While Brewer’s flip-flops have rankled national Tea Partiers they don’t seem to upset her conservative base in Arizona. For instance, the Arizona-based group, Ban Amnesty Now, which has strong ties to Russell Pearce, a self-proclaimed “Tea Party Senator” who supported the two vetoed measures, did not speak out against the Brewer vetoes.

“The bottom line is, I have to call them as I see them.”

Conservatives still have “incredible respect and love” for Brewer, says Sean McAffrey, of Ban Amnesty Now, because she signed and defended SB 1070. (The law, which has been partially stayed by federal courts, makes it a state crime for unauthorized immigrants to set foot in Arizona.) Brewer’s recent vetoes, says McAffrey, will not “diminish the respect” conservatives hold for the governor.

And the Arizona Republican Party, which has been taken over by conservatives with Tea Party sympathies, hasn’t blasted Brewer for the vetoes, either. “We take no position on the bills,” says Thayer Verschoor, a former state senator who is now the spokesman for the group. He would not comment further.

So what gives? Why aren’t Tea Party Republicans furious at Brewer for vetoing beloved birther and gun measures?
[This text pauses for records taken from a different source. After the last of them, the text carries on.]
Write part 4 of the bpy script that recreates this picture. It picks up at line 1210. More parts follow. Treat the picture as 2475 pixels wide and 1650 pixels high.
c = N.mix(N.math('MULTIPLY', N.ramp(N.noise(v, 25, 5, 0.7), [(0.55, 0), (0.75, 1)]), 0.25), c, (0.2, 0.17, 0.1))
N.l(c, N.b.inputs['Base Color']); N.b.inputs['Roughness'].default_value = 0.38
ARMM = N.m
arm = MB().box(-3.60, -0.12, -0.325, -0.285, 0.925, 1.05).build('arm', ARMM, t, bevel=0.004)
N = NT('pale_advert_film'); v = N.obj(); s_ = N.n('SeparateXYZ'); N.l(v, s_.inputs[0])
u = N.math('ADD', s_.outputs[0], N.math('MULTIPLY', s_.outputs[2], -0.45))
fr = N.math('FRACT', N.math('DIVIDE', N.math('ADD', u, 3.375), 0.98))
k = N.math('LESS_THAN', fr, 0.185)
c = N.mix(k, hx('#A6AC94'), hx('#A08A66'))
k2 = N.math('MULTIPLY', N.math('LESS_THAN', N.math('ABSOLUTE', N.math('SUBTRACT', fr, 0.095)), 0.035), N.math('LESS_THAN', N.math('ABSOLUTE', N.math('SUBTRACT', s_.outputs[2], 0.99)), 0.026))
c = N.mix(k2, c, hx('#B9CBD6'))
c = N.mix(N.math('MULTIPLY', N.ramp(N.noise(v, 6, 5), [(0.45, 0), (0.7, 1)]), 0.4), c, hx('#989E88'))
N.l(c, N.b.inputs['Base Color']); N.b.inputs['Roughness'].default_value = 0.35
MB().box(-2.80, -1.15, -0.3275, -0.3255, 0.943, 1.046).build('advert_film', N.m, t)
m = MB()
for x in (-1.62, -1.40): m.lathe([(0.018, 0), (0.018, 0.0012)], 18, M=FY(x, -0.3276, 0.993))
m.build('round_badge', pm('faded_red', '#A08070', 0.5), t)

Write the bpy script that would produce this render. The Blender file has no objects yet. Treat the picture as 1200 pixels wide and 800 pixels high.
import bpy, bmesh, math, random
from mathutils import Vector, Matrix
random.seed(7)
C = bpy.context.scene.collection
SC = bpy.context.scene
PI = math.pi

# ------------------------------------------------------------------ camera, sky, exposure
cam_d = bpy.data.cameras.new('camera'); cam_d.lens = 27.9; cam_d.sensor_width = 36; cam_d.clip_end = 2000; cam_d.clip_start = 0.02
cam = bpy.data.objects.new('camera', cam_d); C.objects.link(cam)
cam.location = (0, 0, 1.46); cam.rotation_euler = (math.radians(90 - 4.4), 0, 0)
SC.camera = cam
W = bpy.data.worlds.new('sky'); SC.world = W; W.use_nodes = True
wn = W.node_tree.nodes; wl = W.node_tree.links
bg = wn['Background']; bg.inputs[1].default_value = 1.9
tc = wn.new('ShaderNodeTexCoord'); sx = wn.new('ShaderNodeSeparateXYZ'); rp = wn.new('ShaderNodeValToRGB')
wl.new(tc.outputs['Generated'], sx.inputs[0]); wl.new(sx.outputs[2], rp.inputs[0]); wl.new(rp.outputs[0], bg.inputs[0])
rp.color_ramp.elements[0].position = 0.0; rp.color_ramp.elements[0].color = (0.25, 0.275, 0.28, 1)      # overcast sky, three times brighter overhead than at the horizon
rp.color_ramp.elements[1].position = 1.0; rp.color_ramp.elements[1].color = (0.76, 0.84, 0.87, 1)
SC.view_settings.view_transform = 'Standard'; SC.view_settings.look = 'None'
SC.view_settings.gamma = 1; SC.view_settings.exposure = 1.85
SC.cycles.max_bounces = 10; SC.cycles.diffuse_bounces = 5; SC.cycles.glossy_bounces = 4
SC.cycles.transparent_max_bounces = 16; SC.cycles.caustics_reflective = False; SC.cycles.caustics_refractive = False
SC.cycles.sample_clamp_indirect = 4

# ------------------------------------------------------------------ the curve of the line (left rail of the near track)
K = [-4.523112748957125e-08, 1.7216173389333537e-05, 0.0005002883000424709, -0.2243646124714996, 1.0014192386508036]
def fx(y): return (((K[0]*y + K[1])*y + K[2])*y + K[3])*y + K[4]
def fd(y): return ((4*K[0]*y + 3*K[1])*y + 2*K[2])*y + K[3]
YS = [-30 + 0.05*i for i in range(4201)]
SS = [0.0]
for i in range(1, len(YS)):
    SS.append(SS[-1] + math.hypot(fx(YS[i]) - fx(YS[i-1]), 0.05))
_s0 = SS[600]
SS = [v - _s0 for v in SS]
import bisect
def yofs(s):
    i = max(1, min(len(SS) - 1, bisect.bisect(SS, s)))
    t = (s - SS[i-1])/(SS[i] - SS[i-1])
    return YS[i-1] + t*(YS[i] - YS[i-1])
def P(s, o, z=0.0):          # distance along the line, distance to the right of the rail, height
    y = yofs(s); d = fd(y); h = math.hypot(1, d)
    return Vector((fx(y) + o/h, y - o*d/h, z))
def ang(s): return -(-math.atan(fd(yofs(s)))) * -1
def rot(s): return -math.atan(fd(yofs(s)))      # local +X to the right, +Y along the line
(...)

It’s all part of a plan, insists State Sen. Kyrsten Sinema, a Democrat. Republican lawmakers who don’t support the bills vote for them anyway. They do this to appease extremist voters who will shape future primary elections, she says. Brewer, who is not facing re-election due to term limits, then vetoes the bills.

“The legislators knew she would veto the birther bill, and that’s why they passed it,” says Sinema. “Same with the gun bill. I actually had a Republican legislator give me a high-five when Brewer vetoed the birther bill.”

“I don’t think one should give Jan Brewer credit for stepping away from extremism,” adds Andrei Cherny, chairman of the Arizona Democratic Party.

Brewer’s already done considerable damage, Cherny and other Democrats say. Brewer signed the embarrassing, costly, and ineffective SB 1070. She signed a law that allowed Arizonans to pack concealed guns without permits. She approved draconian cuts to state education and health care. She signed a measure that would give priority in adoptions to heterosexual married parents over gay or single parents.

As the stormy Arizona legislative session draws to a close, Brewer still has to decide whether to veto a measure, opposed by business groups, that would permit gun-carrying in public buildings, such as libraries. It was an insensitive law passed in the wake of the Tucson shootings in January that killed six people and gravely injured U.S. Rep. Gabrielle Giffords. Since the powerful Arizona Chamber of Commerce opposes the measure, Brewer likely will veto it.

There’s a slim possibility that the Arizona Legislature, where the Republicans enjoy super-majorities in both the House and Senate, might override the vetoes.

Brewer, in the meantime, is signaling she hasn’t entirely forgotten the conservative base that elected her.

On her Facebook page, she noted that she’d just signed a law prohibiting unauthorized migrants from collecting punitive damages in civil lawsuits. And she recently signed a law forcing homeowners’ associations to allow members to fly Don’t Tread On Me banners on their property. As the unpredictable governor chirped to Fox News on Monday, “The bottom line is, I have to call them as I see them.”